SPD auf Hessen-Gipfel
Positionspapier zur Revision der Hartz-Gesetze
Obwohl das Papier pro forma einer »rückwärtsgewandten« Generalkritik an den Hartz-Reformen eine Absage erteilt, nahm Hessens SPD-Generalsekretär Michael Roth in der öffentlichen Kommentierung kein Blatt vor den Mund: Die Hartz-Gesetze haben der SPD »nachhaltig geschadet« und sind »in der Arbeitnehmerschaft als ungerecht und leistungsfeindlich angekommen«. In der Analyse lässt das Papier kaum ein gutes Haar an der Reform. Und in diesem Jahr, so fügte Roth augenzwinkernd hinzu, habe sich die Agenda 2010 ohnehin »erledigt«. Die »Hartz IV-Reform« habe zwar »erfolgreich den Anspruch auf Grundsicherung auf einen größeren Personenkreis ausgeweitet und den Grundsatz der »Hilfe aus einer Hand« verankert.« Doch auch wenn die Anzahl der Langzeitarbeitslosen statistisch zurückgegangen sei, habe Hartz wenig mehr als eine Zunahme von Leiharbeit und prekärer Beschäftigung bewirkt. Als Hauptverlierer der Reform werden jedoch vor allem die Berufstätigen gesehen, die unverschuldet arbeitslos wurden und die nun mit Leuten gleichgestellt sind, die »nie gearbeitet haben«.
Die hessische SPD will daher die Bezugsdauer des Arbeitslosengeldes I auf bis zu 36 Monate verlängern. Die Dauer der Einzahlung in die Arbeitslosenversicherung soll wieder ein entscheidendes Kriterium für die Höhe der Leistungen werden. Auch bei der Rente mit 67 sind Korrekturen vorgesehen; wer 45 Beitragsjahre aufweisen kann soll »abschlagsfrei« aufs Altenteil gehen können. Kombiniert wird dies mit der Forderung nach dem Mindestlohn und einer Ausbildungsplatzgarantie für alle Jugendlichen, »falls nötig finanziert durch eine solidarische Ausbildungsplatzumlage oder mittels Branchenfonds«. Diese arbeitsmarktpolitischen Maßnahmen sollen mit einem »Bildungsaufbruch« einher gehen. Dazu gehört ein flächendeckendes Netz von Ganztagsschulen und Kitas. Das ALG I soll für Umschulungen auf bis zu 24 Monate verlängert werden.
Dieses Papier zeigt ziemlich klar die Grenzen eines Linksschwenks der Sozialdemokratie in der Sozialpolitik. Denn die beabsichtigten Korrekturen machen dort halt, wo es um die gröbsten Hartz-IV-Ungerechtigkeiten geht.
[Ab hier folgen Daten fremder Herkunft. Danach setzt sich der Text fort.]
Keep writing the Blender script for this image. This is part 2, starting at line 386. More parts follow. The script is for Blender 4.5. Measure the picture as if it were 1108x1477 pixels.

Schikanen und bürokratische Bevormundung von Leistungsbeziehern spielen ebenso wenig eine Rolle, wie die immer wieder von Sozialverbänden erhobene Forderung, die Regelsätze zu erhöhen. So blickt die SPD von den lichten Höhen ihres Hessen-Gipfels vornehm über diejenigen hinweg, die mit und durch Hartz IV in Armut leben müssen. Sie konzentriert ihre Hartz-IV-Kritik auf die »Verletzung des Leistungsprinzips« nicht auf das Thema Armut. Die Präsidentin des Sozialverbandes VdK, Ulrike Mascher, verlangte dagegen von der Bundesregierung, eine bedarfsgerechte Erhöhung der Regelsätze, »besonders bei Kindern«. Außerdem müsse »rasch wieder die Möglichkeit geschaffen werden, große einmalige Belastungen, etwa den Kauf von Haushaltsgeräten, von Sozialämtern zu finanzieren«.